Menjadi umat terbaik dalam hal amar ma’ruf nahi munkar bukanlah perkara yang digampangkan. Khususnya bagi tanggung jawab seorang guru ke murid. Hal demikian diperlukan motivasi keagamaan yang tinggi. Karena, keimananlah yang pada akhirnya menentukan kualitas penegakan amar ma’ruf nahi munkar.
Hadis yang dipaparkan dalam kitab Tibyan memang sederhana. Tapi kaya akan penafsiran terkandung didalamnya. Walaupun hadis tersebut tidak dicantumkan sanadnya secara utuh, bukan semata-mata hadis ini berkualitas dhaif. Syekh an-Nawawi memang sengaja meringkas sanad.
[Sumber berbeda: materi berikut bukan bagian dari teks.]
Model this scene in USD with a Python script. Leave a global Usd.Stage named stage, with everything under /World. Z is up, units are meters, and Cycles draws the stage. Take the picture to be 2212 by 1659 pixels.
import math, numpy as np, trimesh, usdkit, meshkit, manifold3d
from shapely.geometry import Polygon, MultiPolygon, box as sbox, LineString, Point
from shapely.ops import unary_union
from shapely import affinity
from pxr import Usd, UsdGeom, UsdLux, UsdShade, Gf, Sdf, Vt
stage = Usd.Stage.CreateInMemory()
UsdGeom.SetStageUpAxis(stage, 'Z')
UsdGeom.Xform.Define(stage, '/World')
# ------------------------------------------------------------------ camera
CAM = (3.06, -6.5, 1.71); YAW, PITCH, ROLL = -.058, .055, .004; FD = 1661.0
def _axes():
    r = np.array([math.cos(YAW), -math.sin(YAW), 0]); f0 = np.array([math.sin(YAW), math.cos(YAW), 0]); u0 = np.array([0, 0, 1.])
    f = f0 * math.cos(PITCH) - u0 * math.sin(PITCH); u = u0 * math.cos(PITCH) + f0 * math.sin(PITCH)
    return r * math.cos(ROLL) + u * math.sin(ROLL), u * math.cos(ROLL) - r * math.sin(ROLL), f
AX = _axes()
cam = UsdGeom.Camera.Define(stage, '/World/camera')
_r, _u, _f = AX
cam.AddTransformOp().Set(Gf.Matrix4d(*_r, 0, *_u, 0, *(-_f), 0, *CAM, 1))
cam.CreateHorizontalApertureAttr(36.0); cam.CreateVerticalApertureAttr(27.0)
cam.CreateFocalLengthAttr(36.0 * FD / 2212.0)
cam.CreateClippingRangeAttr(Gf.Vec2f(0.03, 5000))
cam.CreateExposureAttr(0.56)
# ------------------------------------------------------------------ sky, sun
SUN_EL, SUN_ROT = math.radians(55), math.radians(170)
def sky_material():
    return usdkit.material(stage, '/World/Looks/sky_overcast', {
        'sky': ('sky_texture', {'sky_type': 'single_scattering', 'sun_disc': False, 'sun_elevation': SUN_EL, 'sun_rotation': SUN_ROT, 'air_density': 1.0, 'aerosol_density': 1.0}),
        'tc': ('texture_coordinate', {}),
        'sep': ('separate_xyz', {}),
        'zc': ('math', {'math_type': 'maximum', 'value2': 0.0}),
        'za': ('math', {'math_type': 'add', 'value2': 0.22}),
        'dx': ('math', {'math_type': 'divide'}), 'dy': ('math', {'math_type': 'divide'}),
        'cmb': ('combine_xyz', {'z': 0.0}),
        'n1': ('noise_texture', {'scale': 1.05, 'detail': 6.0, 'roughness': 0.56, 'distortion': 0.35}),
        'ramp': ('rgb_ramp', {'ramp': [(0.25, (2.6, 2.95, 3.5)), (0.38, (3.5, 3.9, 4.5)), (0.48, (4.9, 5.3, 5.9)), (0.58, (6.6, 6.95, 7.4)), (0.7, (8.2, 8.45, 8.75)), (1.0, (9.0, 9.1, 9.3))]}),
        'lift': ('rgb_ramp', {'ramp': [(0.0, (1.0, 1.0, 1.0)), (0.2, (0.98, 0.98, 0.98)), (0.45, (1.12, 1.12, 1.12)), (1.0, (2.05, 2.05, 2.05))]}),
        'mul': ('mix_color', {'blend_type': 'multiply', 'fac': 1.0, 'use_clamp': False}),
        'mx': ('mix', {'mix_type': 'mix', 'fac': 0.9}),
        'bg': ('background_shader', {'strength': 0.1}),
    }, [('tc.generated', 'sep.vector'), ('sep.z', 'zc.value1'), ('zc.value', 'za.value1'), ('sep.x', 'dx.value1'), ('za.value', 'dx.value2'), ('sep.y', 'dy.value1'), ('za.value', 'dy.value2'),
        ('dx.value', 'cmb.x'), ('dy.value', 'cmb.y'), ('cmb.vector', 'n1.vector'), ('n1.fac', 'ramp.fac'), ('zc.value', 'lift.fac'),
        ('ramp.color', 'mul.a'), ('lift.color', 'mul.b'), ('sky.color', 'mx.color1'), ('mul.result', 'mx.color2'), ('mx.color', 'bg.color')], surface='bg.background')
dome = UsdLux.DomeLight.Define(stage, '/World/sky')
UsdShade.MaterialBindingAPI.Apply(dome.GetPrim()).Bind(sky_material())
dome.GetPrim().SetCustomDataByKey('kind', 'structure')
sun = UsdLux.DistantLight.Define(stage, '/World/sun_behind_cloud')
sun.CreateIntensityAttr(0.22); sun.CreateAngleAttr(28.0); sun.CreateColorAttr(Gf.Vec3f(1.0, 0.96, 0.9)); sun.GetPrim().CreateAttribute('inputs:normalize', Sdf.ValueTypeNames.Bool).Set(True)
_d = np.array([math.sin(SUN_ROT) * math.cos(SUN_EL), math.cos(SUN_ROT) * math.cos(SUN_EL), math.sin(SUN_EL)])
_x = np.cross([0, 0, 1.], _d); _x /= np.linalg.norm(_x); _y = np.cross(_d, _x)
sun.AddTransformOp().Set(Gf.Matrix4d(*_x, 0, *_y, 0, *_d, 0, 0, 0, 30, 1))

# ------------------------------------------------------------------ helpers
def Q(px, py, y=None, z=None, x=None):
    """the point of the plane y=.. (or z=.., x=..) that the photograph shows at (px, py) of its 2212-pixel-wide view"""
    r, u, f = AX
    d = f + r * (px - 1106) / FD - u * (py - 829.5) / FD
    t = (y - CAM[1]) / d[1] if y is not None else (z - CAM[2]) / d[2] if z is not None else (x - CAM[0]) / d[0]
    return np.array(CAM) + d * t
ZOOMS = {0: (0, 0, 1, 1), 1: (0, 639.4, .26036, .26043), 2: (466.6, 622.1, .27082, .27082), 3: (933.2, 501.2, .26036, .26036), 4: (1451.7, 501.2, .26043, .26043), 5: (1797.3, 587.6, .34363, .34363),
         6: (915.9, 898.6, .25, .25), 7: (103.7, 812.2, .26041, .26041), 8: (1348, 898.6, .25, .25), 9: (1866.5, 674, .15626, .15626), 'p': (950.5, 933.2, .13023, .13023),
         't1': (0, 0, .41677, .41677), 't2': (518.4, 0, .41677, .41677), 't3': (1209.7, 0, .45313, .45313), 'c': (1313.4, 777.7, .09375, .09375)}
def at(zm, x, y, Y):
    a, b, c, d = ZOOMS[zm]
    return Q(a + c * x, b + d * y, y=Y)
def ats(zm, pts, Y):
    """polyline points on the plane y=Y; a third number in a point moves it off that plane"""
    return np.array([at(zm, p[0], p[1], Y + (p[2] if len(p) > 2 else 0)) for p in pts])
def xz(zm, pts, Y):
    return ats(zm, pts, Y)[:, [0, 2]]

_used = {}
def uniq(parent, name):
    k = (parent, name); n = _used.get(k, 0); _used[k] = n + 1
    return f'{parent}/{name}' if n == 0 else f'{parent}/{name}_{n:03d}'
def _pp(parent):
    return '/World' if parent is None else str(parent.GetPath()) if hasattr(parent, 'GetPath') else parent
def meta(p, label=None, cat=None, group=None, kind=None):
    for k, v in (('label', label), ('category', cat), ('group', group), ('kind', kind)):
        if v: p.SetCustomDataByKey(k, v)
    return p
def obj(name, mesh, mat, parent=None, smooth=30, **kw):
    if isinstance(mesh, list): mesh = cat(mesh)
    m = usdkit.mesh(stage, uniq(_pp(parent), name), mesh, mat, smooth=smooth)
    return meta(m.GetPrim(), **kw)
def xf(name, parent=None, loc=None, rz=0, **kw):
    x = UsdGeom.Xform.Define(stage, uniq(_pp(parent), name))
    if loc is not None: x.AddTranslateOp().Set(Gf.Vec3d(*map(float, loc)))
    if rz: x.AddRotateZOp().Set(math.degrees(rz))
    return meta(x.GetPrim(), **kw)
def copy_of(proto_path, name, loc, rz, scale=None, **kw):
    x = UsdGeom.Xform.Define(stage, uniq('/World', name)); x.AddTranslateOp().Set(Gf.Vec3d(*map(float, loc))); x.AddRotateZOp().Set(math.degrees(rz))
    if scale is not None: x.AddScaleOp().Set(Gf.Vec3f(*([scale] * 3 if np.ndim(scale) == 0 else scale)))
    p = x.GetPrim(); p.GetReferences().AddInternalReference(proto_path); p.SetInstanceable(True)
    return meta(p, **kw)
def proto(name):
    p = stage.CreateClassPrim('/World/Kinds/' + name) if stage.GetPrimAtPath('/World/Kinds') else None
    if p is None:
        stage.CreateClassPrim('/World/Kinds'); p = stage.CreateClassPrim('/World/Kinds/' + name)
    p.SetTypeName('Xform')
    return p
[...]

Hal ini digunakan dalam rangka untuk mempermudah para pengkaji dalam memahami teks tersebut. Baginya, kitab yang dikaji oleh pembaca mudah membekas, dihaffal, dan disebarkan ke orang lain.
Kitab ini membimbing para pengkaji untuk lebih giat lagi untuk berinteraksi dengan al-Qur’an, serta memberi nasehat kepada para pengkaji al-Qur’an dengan berbagai keutmaan, serta aturan-aturannya. Semoga, dengan kitab ini para santri memiliki motivasi untuk lebih semanagat lagi untuk belajar al-Qur’’an. Wallahu a’lam bi ash-shawab.
Catatan yang menyejukkan. Membaca, memahami, dan mengamalkan Al Qur'an seharusnya menjadi trilogi bagi setiap muslim.